You don’t always need signs or posters to run for office. A few years ago my brother became the president of our local volunteer fire company, elected for reasons that surpasseth understanding, as the Good Book often says of the Lord when He goeth about smiting the hips and thews of passersby for no immediately discernible reason. My brother was a write-in candidate; he agreed to run because a firehouse faction, and yes, we have those here, needed a warm body in the race. My brother won, which everyone in the family found very odd, and makes one question the wisdom of the whole concept of universal suffrage. In the United States, candidates for public office run for that office; in the United Kingdom, a more politically sedate country, candidates stand for office. My brother is one of the few political candidates anywhere who sat on his ass on a barstool for office. He has since retired from the presidency, laying down the onerous burdens of civic responsibility and returning to a richly deserved private life, ending all too early a none too promising political career.

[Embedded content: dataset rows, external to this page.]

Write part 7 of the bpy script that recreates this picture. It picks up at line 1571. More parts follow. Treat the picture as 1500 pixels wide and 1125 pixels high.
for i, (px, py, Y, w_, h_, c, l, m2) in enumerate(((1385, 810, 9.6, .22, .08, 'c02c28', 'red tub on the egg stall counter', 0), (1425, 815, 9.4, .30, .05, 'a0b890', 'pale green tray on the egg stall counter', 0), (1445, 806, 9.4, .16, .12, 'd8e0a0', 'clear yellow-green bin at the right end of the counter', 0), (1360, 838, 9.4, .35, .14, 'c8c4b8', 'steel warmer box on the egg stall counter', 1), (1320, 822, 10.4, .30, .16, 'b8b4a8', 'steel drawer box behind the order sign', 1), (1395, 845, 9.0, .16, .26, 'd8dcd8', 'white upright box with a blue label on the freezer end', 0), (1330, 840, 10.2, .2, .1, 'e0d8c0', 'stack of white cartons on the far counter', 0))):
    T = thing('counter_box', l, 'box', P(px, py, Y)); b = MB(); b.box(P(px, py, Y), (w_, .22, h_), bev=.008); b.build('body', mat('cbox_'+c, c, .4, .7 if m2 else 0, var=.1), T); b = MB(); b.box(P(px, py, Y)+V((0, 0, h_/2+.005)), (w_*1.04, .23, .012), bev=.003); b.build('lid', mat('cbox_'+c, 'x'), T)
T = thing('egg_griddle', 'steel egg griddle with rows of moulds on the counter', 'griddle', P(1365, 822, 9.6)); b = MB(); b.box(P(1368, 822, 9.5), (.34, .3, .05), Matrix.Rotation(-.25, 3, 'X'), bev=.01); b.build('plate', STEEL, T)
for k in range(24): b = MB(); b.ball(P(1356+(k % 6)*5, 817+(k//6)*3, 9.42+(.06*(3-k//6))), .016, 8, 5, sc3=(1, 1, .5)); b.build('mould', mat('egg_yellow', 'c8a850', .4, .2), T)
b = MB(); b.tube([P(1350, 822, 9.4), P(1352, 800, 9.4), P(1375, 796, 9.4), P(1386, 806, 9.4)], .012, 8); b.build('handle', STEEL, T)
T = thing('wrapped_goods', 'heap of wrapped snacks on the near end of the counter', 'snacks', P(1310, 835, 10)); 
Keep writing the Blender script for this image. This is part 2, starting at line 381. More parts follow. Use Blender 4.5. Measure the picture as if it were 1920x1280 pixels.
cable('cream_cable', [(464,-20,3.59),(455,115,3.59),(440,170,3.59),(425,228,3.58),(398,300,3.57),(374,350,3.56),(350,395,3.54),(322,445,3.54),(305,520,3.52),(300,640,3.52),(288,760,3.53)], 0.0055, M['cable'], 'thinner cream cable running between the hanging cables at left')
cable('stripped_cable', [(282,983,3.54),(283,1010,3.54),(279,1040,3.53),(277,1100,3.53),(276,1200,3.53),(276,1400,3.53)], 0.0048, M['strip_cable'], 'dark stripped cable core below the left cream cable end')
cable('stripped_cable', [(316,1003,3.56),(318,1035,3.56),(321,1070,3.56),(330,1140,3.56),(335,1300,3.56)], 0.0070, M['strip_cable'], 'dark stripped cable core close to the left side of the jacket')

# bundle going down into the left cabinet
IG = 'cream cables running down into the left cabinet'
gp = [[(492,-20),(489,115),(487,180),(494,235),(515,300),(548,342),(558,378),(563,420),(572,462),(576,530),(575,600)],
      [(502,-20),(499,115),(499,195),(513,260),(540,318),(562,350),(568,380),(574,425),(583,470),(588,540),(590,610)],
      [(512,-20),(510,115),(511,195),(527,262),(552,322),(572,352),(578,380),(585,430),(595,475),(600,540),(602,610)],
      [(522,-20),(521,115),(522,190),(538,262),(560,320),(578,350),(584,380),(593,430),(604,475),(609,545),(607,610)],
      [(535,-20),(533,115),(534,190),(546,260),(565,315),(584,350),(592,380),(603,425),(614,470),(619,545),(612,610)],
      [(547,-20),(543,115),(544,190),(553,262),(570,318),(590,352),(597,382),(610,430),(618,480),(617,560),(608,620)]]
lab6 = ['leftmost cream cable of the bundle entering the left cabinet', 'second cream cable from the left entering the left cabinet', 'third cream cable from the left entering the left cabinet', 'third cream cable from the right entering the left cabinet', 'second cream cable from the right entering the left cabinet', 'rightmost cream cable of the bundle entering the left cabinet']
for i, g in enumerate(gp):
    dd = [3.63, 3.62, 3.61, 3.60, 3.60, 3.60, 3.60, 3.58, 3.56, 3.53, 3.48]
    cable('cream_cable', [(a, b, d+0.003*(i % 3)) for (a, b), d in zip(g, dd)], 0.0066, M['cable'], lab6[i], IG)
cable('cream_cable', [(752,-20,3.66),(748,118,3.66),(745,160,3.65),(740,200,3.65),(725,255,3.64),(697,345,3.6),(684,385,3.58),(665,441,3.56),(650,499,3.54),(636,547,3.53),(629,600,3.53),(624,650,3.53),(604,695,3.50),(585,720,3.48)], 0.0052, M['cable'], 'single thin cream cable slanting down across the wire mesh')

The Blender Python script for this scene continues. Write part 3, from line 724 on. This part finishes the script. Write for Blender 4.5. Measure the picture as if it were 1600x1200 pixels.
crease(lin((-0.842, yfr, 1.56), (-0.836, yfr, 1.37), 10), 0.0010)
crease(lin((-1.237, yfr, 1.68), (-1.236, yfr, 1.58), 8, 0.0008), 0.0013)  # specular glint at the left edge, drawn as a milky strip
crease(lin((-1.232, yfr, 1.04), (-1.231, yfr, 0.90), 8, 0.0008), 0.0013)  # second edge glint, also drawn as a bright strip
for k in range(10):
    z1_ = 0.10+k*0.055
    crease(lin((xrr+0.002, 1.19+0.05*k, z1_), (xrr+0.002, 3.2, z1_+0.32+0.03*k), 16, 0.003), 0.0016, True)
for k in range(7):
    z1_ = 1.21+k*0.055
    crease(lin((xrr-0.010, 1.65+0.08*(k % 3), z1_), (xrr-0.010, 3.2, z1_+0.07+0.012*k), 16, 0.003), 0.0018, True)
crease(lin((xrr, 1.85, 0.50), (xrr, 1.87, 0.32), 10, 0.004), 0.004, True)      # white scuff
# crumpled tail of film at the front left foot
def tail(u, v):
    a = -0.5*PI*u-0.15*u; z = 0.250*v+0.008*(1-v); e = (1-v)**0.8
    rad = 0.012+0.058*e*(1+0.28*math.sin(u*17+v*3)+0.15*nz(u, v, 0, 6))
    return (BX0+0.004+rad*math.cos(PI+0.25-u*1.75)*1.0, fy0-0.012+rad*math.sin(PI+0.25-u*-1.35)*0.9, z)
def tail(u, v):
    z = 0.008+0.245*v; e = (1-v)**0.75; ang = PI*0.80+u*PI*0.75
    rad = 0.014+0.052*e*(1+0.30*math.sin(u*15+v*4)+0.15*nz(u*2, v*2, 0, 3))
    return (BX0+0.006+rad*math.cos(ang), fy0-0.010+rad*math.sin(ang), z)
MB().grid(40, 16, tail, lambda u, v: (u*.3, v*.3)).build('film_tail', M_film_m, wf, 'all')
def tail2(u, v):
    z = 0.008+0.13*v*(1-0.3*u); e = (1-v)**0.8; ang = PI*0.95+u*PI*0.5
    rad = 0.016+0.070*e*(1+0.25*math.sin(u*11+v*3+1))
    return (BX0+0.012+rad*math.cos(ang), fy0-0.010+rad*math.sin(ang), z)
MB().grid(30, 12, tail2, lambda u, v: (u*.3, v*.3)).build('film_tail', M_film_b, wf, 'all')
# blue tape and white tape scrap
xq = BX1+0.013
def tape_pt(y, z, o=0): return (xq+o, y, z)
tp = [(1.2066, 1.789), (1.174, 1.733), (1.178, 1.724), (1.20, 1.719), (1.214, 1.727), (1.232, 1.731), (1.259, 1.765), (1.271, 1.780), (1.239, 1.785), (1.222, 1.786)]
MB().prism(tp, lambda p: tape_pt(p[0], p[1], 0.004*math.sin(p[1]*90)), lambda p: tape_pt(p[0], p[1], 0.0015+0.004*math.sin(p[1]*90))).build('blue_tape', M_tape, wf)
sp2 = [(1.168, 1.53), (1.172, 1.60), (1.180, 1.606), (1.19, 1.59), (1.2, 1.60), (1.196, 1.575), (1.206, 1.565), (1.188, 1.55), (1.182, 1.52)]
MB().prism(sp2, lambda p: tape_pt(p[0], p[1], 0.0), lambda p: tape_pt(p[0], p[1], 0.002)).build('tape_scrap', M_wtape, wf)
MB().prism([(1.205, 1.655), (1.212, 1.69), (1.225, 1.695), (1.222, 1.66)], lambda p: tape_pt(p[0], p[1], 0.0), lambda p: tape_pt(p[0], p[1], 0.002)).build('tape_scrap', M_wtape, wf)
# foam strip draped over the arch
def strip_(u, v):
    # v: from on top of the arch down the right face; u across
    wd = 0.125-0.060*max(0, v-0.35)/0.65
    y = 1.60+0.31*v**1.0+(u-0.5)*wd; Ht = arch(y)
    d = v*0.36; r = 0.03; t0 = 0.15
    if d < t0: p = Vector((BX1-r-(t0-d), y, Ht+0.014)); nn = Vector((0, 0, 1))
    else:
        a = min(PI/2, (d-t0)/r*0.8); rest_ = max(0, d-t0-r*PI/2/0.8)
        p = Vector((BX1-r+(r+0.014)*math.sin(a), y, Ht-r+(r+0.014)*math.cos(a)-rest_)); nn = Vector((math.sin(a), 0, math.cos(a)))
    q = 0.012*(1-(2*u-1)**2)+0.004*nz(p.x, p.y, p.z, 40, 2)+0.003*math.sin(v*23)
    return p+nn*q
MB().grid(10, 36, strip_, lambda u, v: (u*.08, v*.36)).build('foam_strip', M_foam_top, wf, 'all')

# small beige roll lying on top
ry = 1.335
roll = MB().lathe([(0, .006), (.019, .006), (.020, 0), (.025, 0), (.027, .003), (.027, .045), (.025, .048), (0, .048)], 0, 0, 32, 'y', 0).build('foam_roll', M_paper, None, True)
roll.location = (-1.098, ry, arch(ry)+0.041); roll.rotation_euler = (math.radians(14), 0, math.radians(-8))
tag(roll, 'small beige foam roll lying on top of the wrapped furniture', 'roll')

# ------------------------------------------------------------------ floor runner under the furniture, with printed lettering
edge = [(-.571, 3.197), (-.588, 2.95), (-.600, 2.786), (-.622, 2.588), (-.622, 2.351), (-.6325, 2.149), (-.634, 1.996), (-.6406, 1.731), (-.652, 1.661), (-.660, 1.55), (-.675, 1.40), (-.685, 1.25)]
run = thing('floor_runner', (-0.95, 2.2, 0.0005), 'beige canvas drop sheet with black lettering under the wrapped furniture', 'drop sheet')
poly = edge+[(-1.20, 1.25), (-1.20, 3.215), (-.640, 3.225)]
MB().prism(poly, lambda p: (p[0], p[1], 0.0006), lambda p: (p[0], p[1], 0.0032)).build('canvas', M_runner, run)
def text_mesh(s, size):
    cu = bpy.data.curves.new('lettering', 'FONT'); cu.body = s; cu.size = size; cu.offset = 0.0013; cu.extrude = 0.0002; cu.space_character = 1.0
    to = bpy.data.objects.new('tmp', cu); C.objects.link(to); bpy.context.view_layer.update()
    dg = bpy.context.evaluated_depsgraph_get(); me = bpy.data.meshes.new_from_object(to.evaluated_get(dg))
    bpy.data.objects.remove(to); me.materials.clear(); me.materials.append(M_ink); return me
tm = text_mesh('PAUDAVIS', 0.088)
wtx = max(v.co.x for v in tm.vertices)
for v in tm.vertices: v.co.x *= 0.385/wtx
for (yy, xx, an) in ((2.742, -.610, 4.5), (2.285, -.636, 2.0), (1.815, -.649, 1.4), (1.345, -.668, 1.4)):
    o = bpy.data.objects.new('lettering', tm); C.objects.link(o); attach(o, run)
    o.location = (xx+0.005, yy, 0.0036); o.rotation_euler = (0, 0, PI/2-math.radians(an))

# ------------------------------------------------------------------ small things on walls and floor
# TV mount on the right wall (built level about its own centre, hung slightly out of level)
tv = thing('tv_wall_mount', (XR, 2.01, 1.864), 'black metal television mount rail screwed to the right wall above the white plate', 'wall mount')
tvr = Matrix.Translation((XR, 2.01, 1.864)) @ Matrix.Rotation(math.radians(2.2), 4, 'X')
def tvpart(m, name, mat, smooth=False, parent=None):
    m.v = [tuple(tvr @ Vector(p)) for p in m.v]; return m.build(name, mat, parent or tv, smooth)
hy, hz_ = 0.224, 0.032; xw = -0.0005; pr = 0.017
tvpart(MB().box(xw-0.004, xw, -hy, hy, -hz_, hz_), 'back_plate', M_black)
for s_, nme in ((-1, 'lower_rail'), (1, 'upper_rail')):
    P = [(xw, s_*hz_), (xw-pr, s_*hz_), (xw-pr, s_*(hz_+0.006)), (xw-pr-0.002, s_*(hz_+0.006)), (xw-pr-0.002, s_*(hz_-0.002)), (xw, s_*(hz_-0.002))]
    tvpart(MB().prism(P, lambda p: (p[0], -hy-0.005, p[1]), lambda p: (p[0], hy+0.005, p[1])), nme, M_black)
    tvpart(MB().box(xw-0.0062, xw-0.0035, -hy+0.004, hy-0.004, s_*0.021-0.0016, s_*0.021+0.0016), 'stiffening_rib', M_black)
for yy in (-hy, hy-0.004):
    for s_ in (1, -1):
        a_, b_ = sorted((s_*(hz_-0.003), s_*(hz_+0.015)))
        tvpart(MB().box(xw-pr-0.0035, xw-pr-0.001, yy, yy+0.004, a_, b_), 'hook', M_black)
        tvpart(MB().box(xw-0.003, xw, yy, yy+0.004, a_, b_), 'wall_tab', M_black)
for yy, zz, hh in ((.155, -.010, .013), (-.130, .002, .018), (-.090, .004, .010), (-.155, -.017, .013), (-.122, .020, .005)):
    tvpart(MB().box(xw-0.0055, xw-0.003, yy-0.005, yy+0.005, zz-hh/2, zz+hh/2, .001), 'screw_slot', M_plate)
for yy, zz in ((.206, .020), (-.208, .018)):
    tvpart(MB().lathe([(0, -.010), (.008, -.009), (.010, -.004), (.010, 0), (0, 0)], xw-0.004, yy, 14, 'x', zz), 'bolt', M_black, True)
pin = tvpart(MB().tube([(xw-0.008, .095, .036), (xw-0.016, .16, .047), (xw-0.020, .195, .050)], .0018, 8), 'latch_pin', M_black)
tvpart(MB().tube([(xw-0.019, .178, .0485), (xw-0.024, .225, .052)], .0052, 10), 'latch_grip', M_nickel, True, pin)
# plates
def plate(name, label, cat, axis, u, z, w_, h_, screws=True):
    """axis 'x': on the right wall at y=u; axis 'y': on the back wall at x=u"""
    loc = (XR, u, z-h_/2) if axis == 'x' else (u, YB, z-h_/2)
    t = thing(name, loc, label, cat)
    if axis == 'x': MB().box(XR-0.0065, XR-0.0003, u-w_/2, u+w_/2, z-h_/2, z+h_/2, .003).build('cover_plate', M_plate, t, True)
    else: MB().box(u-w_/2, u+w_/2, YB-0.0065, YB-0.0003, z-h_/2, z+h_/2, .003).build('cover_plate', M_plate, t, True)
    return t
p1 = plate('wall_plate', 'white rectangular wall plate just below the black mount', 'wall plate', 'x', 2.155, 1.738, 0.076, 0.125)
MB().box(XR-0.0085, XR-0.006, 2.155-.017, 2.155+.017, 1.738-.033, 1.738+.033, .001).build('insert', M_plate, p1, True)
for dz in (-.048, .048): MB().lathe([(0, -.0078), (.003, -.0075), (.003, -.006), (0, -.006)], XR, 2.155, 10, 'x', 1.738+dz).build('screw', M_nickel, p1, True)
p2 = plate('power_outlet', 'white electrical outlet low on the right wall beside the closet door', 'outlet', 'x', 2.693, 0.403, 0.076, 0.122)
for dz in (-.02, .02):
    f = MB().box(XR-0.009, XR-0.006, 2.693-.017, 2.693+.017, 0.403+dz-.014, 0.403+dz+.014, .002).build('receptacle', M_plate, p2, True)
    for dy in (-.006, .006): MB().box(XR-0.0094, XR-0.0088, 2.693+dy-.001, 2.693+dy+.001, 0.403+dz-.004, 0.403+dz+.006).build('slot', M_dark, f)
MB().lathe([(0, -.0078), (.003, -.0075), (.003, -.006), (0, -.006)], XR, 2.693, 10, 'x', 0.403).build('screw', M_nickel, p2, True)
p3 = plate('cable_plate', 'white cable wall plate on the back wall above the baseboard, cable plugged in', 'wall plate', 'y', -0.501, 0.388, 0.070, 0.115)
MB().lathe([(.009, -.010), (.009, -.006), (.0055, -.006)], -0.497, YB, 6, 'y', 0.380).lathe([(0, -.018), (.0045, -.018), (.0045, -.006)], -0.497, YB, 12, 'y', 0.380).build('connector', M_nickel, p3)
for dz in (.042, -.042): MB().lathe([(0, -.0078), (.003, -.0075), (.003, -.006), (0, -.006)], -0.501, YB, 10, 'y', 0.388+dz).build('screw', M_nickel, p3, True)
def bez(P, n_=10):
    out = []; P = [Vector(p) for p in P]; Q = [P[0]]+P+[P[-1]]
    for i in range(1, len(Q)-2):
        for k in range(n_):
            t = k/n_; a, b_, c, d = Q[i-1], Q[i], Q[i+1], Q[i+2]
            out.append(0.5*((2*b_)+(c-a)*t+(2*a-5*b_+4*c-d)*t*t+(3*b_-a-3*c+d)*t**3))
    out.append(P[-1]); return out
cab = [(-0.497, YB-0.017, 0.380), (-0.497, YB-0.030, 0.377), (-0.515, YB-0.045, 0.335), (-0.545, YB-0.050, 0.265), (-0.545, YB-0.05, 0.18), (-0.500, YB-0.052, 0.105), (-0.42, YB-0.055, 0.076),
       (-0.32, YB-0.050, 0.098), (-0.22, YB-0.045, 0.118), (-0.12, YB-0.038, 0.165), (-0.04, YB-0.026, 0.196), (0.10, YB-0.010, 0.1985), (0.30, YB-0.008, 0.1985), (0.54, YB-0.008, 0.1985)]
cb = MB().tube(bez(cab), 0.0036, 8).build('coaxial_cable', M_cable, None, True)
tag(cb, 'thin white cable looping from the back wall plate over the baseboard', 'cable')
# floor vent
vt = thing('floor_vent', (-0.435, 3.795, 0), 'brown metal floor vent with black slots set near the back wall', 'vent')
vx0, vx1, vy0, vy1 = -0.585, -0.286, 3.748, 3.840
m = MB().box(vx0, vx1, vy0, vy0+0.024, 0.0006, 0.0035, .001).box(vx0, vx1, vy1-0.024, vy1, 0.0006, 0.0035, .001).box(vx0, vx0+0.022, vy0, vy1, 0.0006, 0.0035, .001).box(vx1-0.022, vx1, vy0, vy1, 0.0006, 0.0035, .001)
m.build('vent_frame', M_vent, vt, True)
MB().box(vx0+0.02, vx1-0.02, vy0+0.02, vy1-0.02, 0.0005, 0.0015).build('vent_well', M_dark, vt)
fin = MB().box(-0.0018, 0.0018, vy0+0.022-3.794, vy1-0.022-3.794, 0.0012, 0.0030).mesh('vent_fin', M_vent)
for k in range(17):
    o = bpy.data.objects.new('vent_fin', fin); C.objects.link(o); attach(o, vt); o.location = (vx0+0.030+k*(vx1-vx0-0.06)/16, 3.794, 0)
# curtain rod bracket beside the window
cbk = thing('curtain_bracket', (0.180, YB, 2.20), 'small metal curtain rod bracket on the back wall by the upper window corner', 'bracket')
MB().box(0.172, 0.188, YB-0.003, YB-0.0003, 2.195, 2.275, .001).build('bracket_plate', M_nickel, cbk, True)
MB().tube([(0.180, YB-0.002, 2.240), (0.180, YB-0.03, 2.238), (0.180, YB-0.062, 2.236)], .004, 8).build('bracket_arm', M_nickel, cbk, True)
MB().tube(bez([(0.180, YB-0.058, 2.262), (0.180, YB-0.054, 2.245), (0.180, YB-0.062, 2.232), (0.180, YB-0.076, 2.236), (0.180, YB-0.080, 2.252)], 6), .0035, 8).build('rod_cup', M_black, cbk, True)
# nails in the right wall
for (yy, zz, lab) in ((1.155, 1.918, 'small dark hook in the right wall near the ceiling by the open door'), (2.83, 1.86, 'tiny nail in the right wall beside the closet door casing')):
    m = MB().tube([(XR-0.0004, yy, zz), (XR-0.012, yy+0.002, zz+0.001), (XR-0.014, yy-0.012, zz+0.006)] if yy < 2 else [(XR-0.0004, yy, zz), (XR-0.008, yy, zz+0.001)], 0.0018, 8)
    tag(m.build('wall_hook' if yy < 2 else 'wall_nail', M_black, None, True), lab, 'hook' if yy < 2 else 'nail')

He remains firmly ensconced on his barstool, however, offering sage political advice to all and sundry, which is what got him into trouble in the first place.

So for some, but not all, political races, stealing signs is not at all a bad idea. This, however, brings up the question of why anyone would steal the signs of the presidential candidates? Signs or not, it’s not like the populace doesn’t know who’s running, what with those two guys all over the evening news every night of the week and twice on Sunday. Still, you can never be too careful. I bring my Keep Cool With Coolidge sign into the house with me every night. You never know when you’ll run into a John Davis Democrat; better to be safe than sorry. People were awfully bitter about Davis' losing back in 1924.